Admiración de Miguel Cané en 1876
La vegetación del pie de San Javier deslumbró a Miguel Cané en su visita de 1876. “La selva de la Yerba Buena”, la denominaba el autor de “Juvenilia” en el artículo que redactó para “La Tribuna”. Nunca había visto -a pesar de haber recorrido selvas del Brasil y de Europa- algo semejante.

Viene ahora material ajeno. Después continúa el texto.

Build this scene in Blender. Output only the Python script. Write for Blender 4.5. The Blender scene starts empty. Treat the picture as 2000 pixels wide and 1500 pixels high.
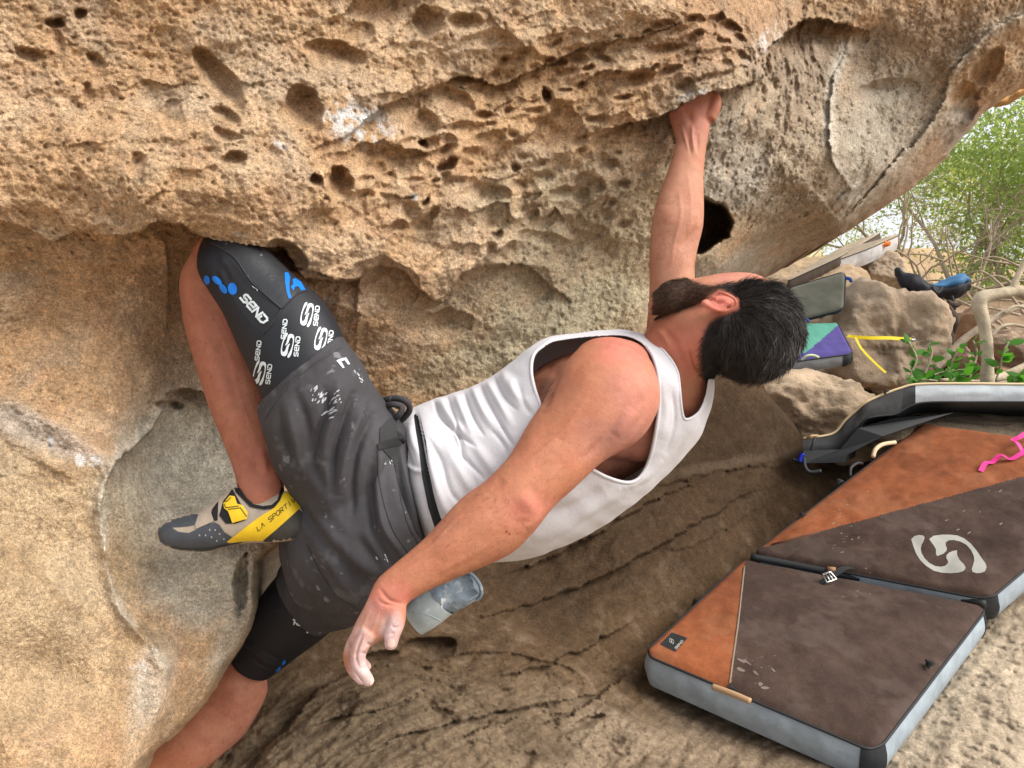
import bpy, bmesh, math, random
import numpy as np
from mathutils import Vector, Matrix
from mathutils.bvhtree import BVHTree
from mathutils.geometry import tessellate_polygon
R = math.radians
random.seed(7)
rng = np.random.RandomState(11)
scene = bpy.context.scene
COL = scene.collection

# ---------------------------------------------------------------- camera, light
PITCH = R(6.0); CAMH = 1.3; FPX = 1455.0
cp, sp = math.cos(PITCH), math.sin(PITCH)
cam_data = bpy.data.cameras.new('camera')
cam = bpy.data.objects.new('camera', cam_data)
COL.objects.link(cam)
cam.location = (0, 0, CAMH)
cam.rotation_euler = (R(90) - PITCH, 0, 0)
cam_data.sensor_width = 36.0
cam_data.lens = 36.0 * FPX / 2000.0
cam_data.clip_start = 0.05
cam_data.clip_end = 1000
scene.camera = cam

SUN_EL, SUN_AZ = R(42), R(112)       # azimuth measured from +Y towards +X
world = bpy.data.worlds.new('World'); scene.world = world
world.use_nodes = True
wn = world.node_tree; bg = wn.nodes['Background']
sky = wn.nodes.new('ShaderNodeTexSky'); sky.sky_type = 'NISHITA'; sky.sun_disc = False
sky.sun_elevation = SUN_EL; sky.sun_rotation = SUN_AZ
sky.air_density = 1.0; sky.dust_density = 4.0; sky.ozone_density = 0.8
# thin bright cloud over the blue
tcw = wn.nodes.new('ShaderNodeTexCoord'); cn = wn.nodes.new('ShaderNodeTexNoise'); cn.inputs['Scale'].default_value = 2.2; cn.inputs['Detail'].default_value = 5
wn.links.new(tcw.outputs['Generated'], cn.inputs['Vector'])
cr = wn.nodes.new('ShaderNodeMapRange'); cr.inputs[1].default_value = .3; cr.inputs[2].default_value = .7; cr.inputs[3].default_value = .72; cr.inputs[4].default_value = .92
wn.links.new(cn.outputs['Fac'], cr.inputs[0])
cm = wn.nodes.new('ShaderNodeMix'); cm.data_type = 'RGBA'; wn.links.new(cr.outputs[0], cm.inputs[0]); wn.links.new(sky.outputs[0], cm.inputs[6]); cm.inputs[7].default_value = (9.0, 9.3, 9.7, 1)
wn.links.new(cm.outputs[2], bg.inputs[0]); bg.inputs[1].default_value = 0.075
sd_ = bpy.data.lights.new('sun', 'SUN'); sd_.energy = 3.0; sd_.angle = R(42); sd_.color = (1, .95, .88)
sun = bpy.data.objects.new('sun', sd_); COL.objects.link(sun)
# daylight comes from behind the camera, above and a little right
SD = Vector((math.sin(SUN_AZ)*math.cos(SUN_EL), math.cos(SUN_AZ)*math.cos(SUN_EL), math.sin(SUN_EL)))
sun.rotation_euler = SD.to_track_quat('Z', 'Y').to_euler()
sun.location = (3, -3, 6)
scene.view_settings.view_transform = 'Standard'
scene.view_settings.look = 'None'
scene.view_settings.gamma = 1.0
scene.view_settings.use_curve_mapping = False
scene.view_settings.exposure = 0.76
scene.cycles.max_bounces = 6
scene.cycles.diffuse_bounces = 4

# ---------------------------------------------------------------- helpers
def P(px, py, d):
    """measured point of the photograph at a distance d (m) -> place in the world"""
    x = (px-1000)/FPX*d; z = (750-py)/FPX*d
    return Vector((x, d*cp + z*sp, -d*sp + z*cp + CAMH))
def PN(px, py, d):
    x = (px-1000)/FPX*d; z = (750-py)/FPX*d
    return np.stack([x, d*cp + z*sp, -d*sp + z*cp + CAMH], -1)
def proj(V):
    V = np.asarray(V, float)
    y = V[..., 1]; z = V[..., 2]-CAMH
    d = y*cp - z*sp; zc = y*sp + z*cp
    return 1000 + V[..., 0]/d*FPX, 750 - zc/d*FPX, d
CAMP = Vector((0, 0, CAMH))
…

“Laureles gigantescos, cuyo tronco formidable mide tres o cuatro metros de circunferencia, levantándose al cielo arrogantes y esbeltos; lianas y enredaderas monstruosas que los cubren por completo, cayendo desde su copa en brazos sueltos de cinco a seis pulgadas de espesor, meciéndose lánguidamente bajo la acción del viento; miles de parásitos incrustados en el árbol y viviendo de la generosa vida del gigante, especie de cactus arraigados en la bifurcación de sus brazos, conservando en su espléndido tallo el agua fresca y cristalina que apagaría la sed del viajero, si un arroyo que parece correr sobre un lecho de diamantes no bajara serpenteando caprichosamente”, describía.

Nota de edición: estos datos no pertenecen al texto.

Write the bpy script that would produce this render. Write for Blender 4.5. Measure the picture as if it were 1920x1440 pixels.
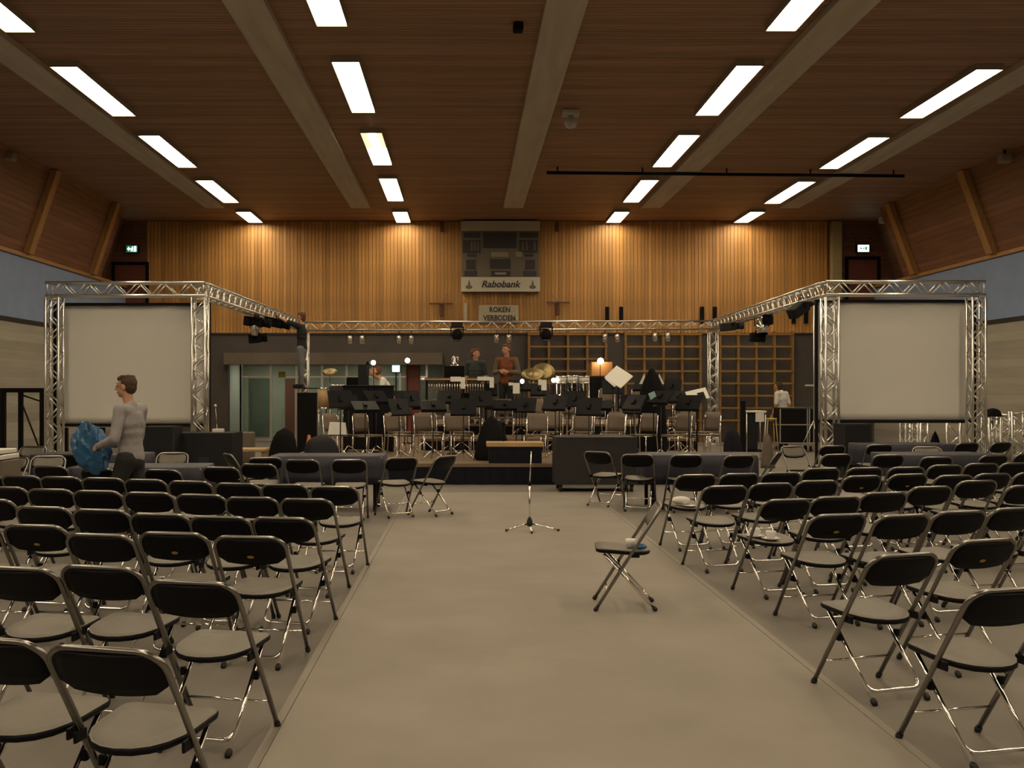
import bpy, bmesh, math, random
from mathutils import Vector, Matrix, Euler
R = random.Random(7)
PI = math.pi
for o in list(bpy.data.objects): bpy.data.objects.remove(o, do_unlink=True)
SC = bpy.context.scene
COL = SC.collection

# ------------------------------------------------------------------ camera, world, exposure
F, CX, CY, H = 1940.0, 872.0, 735.0, 1.615      # focal length and principal point in pixels of 1920x1440, eye height
cam = bpy.data.cameras.new('camera'); co = bpy.data.objects.new('camera', cam); COL.objects.link(co)
co.location = (0, 0, H); co.rotation_euler = (PI/2, 0, 0)
cam.sensor_fit = 'HORIZONTAL'; cam.sensor_width = 36; cam.lens = 36*F/1920
cam.shift_x = (960-CX)/1920; cam.shift_y = (CY-720)/1920
cam.clip_start = .05; cam.clip_end = 200
SC.camera = co
w = bpy.data.worlds.new('world'); SC.world = w; w.use_nodes = True
w.node_tree.nodes['Background'].inputs[0].default_value = (.02, .02, .022, 1)
w.node_tree.nodes['Background'].inputs[1].default_value = .2
SC.view_settings.view_transform = 'Standard'; SC.view_settings.look = 'None'
SC.view_settings.exposure = 0.0; SC.view_settings.gamma = 1.0; SC.view_settings.use_curve_mapping = False
SC.cycles.caustics_reflective = False; SC.cycles.caustics_refractive = False
SC.cycles.sample_clamp_indirect = 4.0
SC.cycles.max_bounces = 8; SC.cycles.diffuse_bounces = 4; SC.cycles.glossy_bounces = 3; SC.cycles.transparent_max_bounces = 8
LAMP = 21.0                                     # radiance of the fluorescent diffusers
LAMP_COL = (1.0, .815, .555)

# hall dimensions (metres; x right, y away from the camera)
XL, XR, YB, YF, ZC = -10.95, 13.2, 33.4, -10.6, 7.135
Z1, Z2, ZW = 3.37, 5.05, 3.52                              # top of the grey wall, top of the blue band, foot of the planking
XLT, XRT = -10.25, 12.45                         # where the sloping timber meets the ceiling

def P(px, py, d): return Vector(((px-CX)*d/F, d, H-(py-CY)*d/F))
def PX(px, d): return (px-CX)*d/F
def PZ(py, d): return H-(py-CY)*d/F

# ------------------------------------------------------------------ materials
M = {}
def mat(name, col, rough=.6, metal=0., spec=.5, noise=None, bump=None, stretch=(1,1,1), emis=None, vary=0., coord='Object', sheen=0.):
    m = bpy.data.materials.new(name); m.use_nodes = True; M[name] = m
    nt = m.node_tree; b = nt.nodes['Principled BSDF']
    b.inputs['Base Color'].default_value = (*col, 1); b.inputs['Roughness'].default_value = rough
    b.inputs['Metallic'].default_value = metal; b.inputs['Specular IOR Level'].default_value = spec
    if sheen: b.inputs['Sheen Weight'].default_value = sheen
    L = nt.links.new
    if emis:
        b.inputs['Emission Color'].default_value = (*emis[0], 1); b.inputs['Emission Strength'].default_value = emis[1]
    tc = None
    if noise or bump:
        tc = nt.nodes.new('ShaderNodeTexCoord'); mp = nt.nodes.new('ShaderNodeMapping'); mp.inputs['Scale'].default_value = stretch
        L(tc.outputs[coord], mp.inputs[0])
    out = None
    if noise:
        n = nt.nodes.new('ShaderNodeTexNoise'); n.inputs['Scale'].default_value = noise[0]; n.inputs['Detail'].default_value = 4
        L(mp.outputs[0], n.inputs['Vector'])
        r = nt.nodes.new('ShaderNodeMapRange'); r.inputs[1].default_value = .3; r.inputs[2].default_value = .7
        r.inputs[3].default_value = 1-noise[1]; r.inputs[4].default_value = 1+noise[1]; L(n.outputs[0], r.inputs[0]); out = r.outputs[0]
    if vary:
        oi = nt.nodes.new('ShaderNodeObjectInfo'); r2 = nt.nodes.new('ShaderNodeMapRange')
        r2.inputs[3].default_value = 1-vary; r2.inputs[4].default_value = 1+vary; L(oi.outputs['Random'], r2.inputs[0])
        if out is None: out = r2.outputs[0]
        else:
            mu = nt.nodes.new('ShaderNodeMath'); mu.operation = 'MULTIPLY'; L(out, mu.inputs[0]); L(r2.outputs[0], mu.inputs[1]); out = mu.outputs[0]
    if out is not None:
        mx = nt.nodes.new('ShaderNodeVectorMath'); mx.operation = 'SCALE'; mx.inputs[0].default_value = col
        L(out, mx.inputs['Scale']); L(mx.outputs[0], b.inputs['Base Color'])
    if bump:
        n2 = nt.nodes.new('ShaderNodeTexNoise'); n2.inputs['Scale'].default_value = bump[0]; n2.inputs['Detail'].default_value = 3
        L(mp.outputs[0], n2.inputs['Vector']); bp = nt.nodes.new('ShaderNodeBump'); bp.inputs['Strength'].default_value = bump[1]
        bp.inputs['Distance'].default_value = .01; L(n2.outputs[0], bp.inputs['Height']); L(bp.outputs[0], b.inputs['Normal'])
    return m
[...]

Divisaba “naranjos silvestres que embalsaman el aire y encantan la vista con sus frutos de oro”. También, “el nogal silvestre que a su vez parece pugnar en tamaño con los titánicos laureles”. O “el arrayán, que ostenta su pequeña fruta roja, como rubíes engarzados en hojas de esmeralda”. En fin, “una vegetación vaga, indefinida, indescriptible, que se levanta conducida hasta mil pies del suelo, con mil colores, con flores de toda especie”.
Esto entre precipicios profundos cuyo fondo no se alcanza a ver. Y luego, “allá, a lo lejos, al pie de la montaña, el valle entero de Tucumán surcado por mil ríos que dibujan sobre el verde elegantísimos filamentos de plata”.